The debate on the radiometric age of the felsite in the Yarlside Volcanic Formation has wider implications in Lake District research. Rundle (1979) defined a c. 420 Ma magmatic event on the basis of similar Rb-Sr isochron ages obtained for the Stockdale Rhyolite, the Ennerdale and Carrock granites, and the Harestones Rhyolite. In addition to the earlier biostratigraphical age for the Yarlside Volcanic Formation, U-Pb determinations on zircons from the Ennerdale intrusion have indicated a Caradoc age (452 ± 4 Ma, Hughes et al., 1996), considerably older than its Rb-Sr date. Other dating methods have not yet been applied to the Carrock microgranite nor to the Harestones Rhyolite, but it seems unlikely that the Rb-Sr dates for these represent the age of intrusion. If the c. 420 Ma date is not the age of emplacement then what is the significance of this early Ludlow event? Hughes et al. (1996) suggested that resetting may be related to water–rock interaction caused by tectonic events at the onset of basin inversion which was associated with foreland basin and mountain front development in the Lake District upon closure of the Iapetus Ocean (Kneller et al., 1993a).
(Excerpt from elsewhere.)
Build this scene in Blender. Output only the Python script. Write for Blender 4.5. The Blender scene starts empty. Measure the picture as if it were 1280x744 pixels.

The Stockdale Beck, Longsleddale GCR site contains the type section of the Yariside Volcanic Formation, which comprises an extensive lava-like felsite and locally preserved pyroclastic and reworked pyroclastic rocks that were erupted about 10 Ma after the main phase of volcanism in the Lake District had ceased. These rocks were erupted into a shallow-marine environment, probably causing emergence locally. Lava and very intensely welded ignimbrite are possible interpretations of these rocks. The site is important because it contains the only Early Palaeozoic example of a lava-like felsite that post-dates the BVG. The felsite is also probably the most voluminous volcanic rock that postdates the BVG. The intercalation of the felsite within a biostratigraphically well-constrained marine sedimentary succession gives this site potential value for the calibration of the geological time-scale.